If $\{x,y\}$ and $\{y,z\}$ are both algebraically dependent, then is also $\{x,z\}$ algebraically dependent?
The important thing is: if they are, then algebraic dependence is an equivalence relation (because reflexivity and simmetry are trivially true).
If yes, do their equivalence classes have some special meaning or parametrization?
If we are referring to elements of a common field $F\supseteq k(x,y,z)$ and algebraic dependence is over some fixed subfield $k$, then yes, because \begin{align}[k(x,z):k(x)]\le& [k(x,y,z):k(x)]=[k(x,y,z):k(x,y)][k(x,y):k(x)]\le\\\le& [k(z,y):k(y)][k(x,y):k(x)]\end{align}
Where $[k(z,y):k(y)]\ge [k(x,y,z):k(x,y)]$ because if $f\in k(y)[T]$ is a primitive polynomial for $z$ over $k(y)$, then $f\in k(x,y)[T]$ in the obvious way and it's a fortiori a multiple of some primitive polynomial for $z$ over $k(x,y)$.

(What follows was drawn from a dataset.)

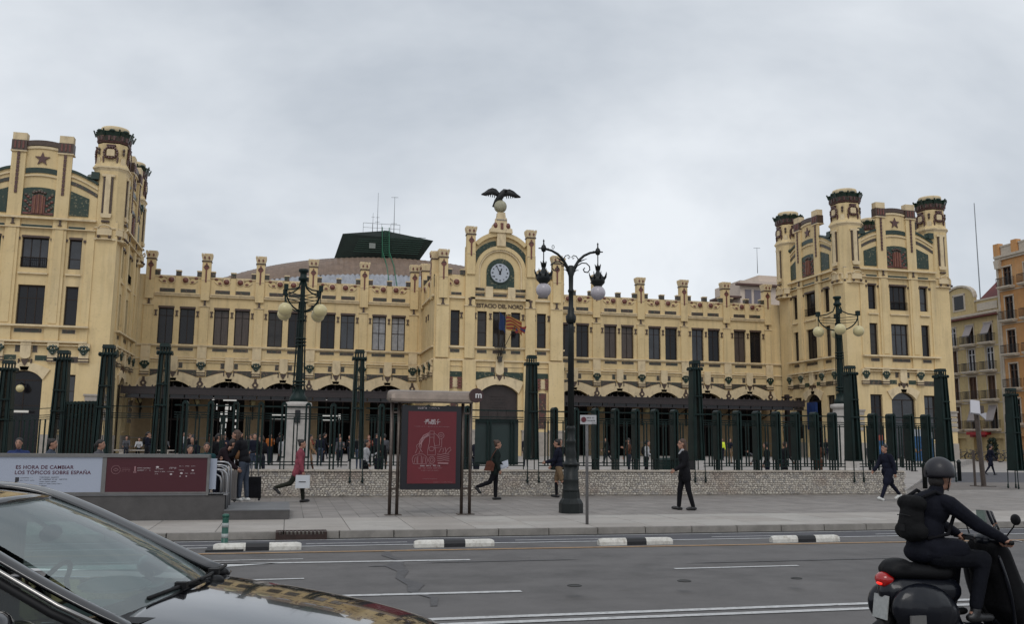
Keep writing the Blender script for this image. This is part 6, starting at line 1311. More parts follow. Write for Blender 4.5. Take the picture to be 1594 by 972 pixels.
# walker at right with white shoes
J = pose(1.72, .08, ((.42,.02),(-.52,.18)), ((-.35,.25),(.4,.35)), feet=(.25,-.5)); person(J, (17.75,24.4,0), PI+.1, 'person in a dark blue coat and white shoes striding left by the wall', NAVY, NAVY, SHOEW, HAIRD, 'short', coat=.75, loose=.015)
# couple with cases on the metro platform
J = pose(1.76, .42, ((.1,.1),(.05,.05)), ((.5,.6),(.45,.5)), feet=(0,0), head=.5); person(J, (-1.62,22.9,.0), -.2, 'person in a dark jacket bending over a case beside the handrail', cloth('dark_plum', (.020,.012,.016)), NAVY, SHOEB, HAIRD, 'short', loose=.015)
J = pose(1.70, .22, ((.12,.1),(-.05,.05)), ((.3,.9),(.3,.7)), feet=(0,0), head=.45); person(J, (-.98,22.75,.205), PI-.35, 'person in blue jeans and white trainers looking down, tan bag on the chest', BLACKC, cloth('pale_denim', (.07,.085,.115)), SHOEW, HAIRB, 'long', loose=.01)
held('satchel', 'tan satchel worn by the person in jeans', 'bag', (-.98,22.75,.205), PI-.35, lambda b: (b.ball((.15,.10,1.12), (.09,.13,.16), 12, 8),), [cloth('tan_leather', (.26,.13,.06), .5)])
def suitcase(x, y, z, c, label, h=.62):
    t = thing('suitcase', label, 'suitcase', (x,y,z)); b = MB(); b.box(x-.17,x+.17,y-.12,y+.12,z+.06,z+h,0,.015,.015)
    b.build('shell', [c], t)
    for i in range(4): b = MB(); b.box(x-.14+i*.075,x-.115+i*.075,y-.128,y-.115,z+.1,z+h-.05); b.build('rib', [c], t)
    b = MB(); b.tube([(x-.08,y+.08,z+h),(x-.08,y+.08,z+h+.32),(x+.08,y+.08,z+h+.32),(x+.08,y+.08,z+h)], .012, 6); b.build('handle', [STEEL], t)
    
    for q in (-.13,.13):
        for r_ in (-.09,.09): b = MB(); b.ball((x+q,y+r_,z+.03), .03, 8, 6); b.build('wheel', [BLK], t)
suitcase(-1.28,22.55,.205, mat('grey_shell', (.11,.10,.095), .4), 'grey brown ribbed suitcase between the two people on the platform', .72); suitcase(-.74,22.95,.205, BLACKC, 'black suitcase just right of the white trainers', .56)
# three heads above the metro wall
for x, y, hh, c, hs, lb, rz in ((-5.75,22.2,1.63,cloth('blue_plaid', (.035,.055,.16)),'short','person in a blue jacket above the white metro panel, nearest the left edge',-PI/2),(-5.17,22.4,1.62,cloth('pale_denim', (.07,.085,.115)),'bun','person with a dark bun above the white metro panel, seen from the side',-.1),(-4.2,22.6,1.61,GREYC,'tail','person with tied dark hair above the end of the white metro panel',-.2),(-2.25,22.9,1.50,cloth('wine', (.09,.014,.02)),'short','person in a wine red top behind the red metro panel, left one',-1.2),(-1.9,23.3,1.56,cloth('teal', (.02,.07,.08)),'short','person in a teal top behind the red metro panel, right one',-1.5)):
    J = pose(hh, .04, ((.2,.1),(-.2,.2))); person(J, (x,y,.0), rz, lb, c, NAVY, SHOEB, HAIRD, hs, vox=.018)

# ------------------------------------------------------------------ the crowd behind the fence
def bgmesh(J, hs='short', coat=0., bag=0):
    P = bodyprims(J) + headprims(J); 
    P = [(k_, a_, m) for k_, a_, m in P] + [(k_, a_, 4) for k_, a_, m in hairprims(J, hs)]
    for i in (0,1):
        hp, ff = hand(J, i, .5, 3); P += hp
    P2 = []
    for k_, a_, m in P:
        if k_ == 'c' and m in (0,1): a_ = (a_[0], a_[1], a_[2]*1.2, a_[3]*1.2)
        if k_ == 'e' and m in (0,1): a_ = (a_[0], tuple(q*1.12 for q in a_[1]), a_[2])
        P2.append((k_, a_, m))
    if coat:
        for i in (0,1): h_, kn = J[i][0], J[i][1]; P2.append(('c',(tuple(h_),tuple(h_+(kn-h_)*coat),.115,.11),0))
    if bag: P2.append(('e',(tuple(J['chest']+V(-.16,0,-.03)),(.09,.13,.2),0),5))
    return fuse(P2, .022, [NAVY, DDEN, SHOEB, SKIN, HAIRD, BLACKC], lambda b: [ (lambda n0: (hand(J, i, .5, 3)[1](b)))(0) for i in (0,1)], 3)
PO_ = [pose(1.72,.02,((.03,.03),(-.02,.02)),((.1,.3),(.05,.2))), pose(1.72,.05,((.35,.1),(-.35,.3)),((-.3,.3),(.3,.4)),feet=(.15,-.4)), pose(1.66,.02,((.1,.1),(-.05,.05)),((.5,1.6),(.1,.4))), pose(1.72,.04,((.05,.0),(-.1,.1)),((.2,1.2),(.2,1.1)))]
BGM = [bgmesh(PO_[0]), bgmesh(PO_[1], coat=.7), bgmesh(PO_[2], 'long'), bgmesh(PO_[3], 'tail', bag=1), bgmesh(pose(1.72,.15,((1.45,1.5),(1.4,1.45)),((.5,.8),(.5,.7))), 'short')]
STR = cloth('pale_striped', (.36,.36,.38)); RED_C = cloth('brick_red', (.22,.05,.035)); ORC = cloth('orange', (.42,.13,.03)); BRC = cloth('brown_coat', (.10,.045,.028)); YV = mat('yellow_vest', (.55,.62,.03), .6, emit=((.6,.8,.05), .15)); TEAL = MAT['cloth_teal']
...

When $x$ isn't algebraically dependent with $0$ over $k$, the equivalence class of the elements of $F$ that are algebraically dependent with $x$ is the subfield of the elements of $F$ that are algebraic over $k(x)$, minus the subfield of the elements of $F$ that are algebraic over $k$. The class of $0$ is the subfield of the elements of $F$ that are algebraic over $k$.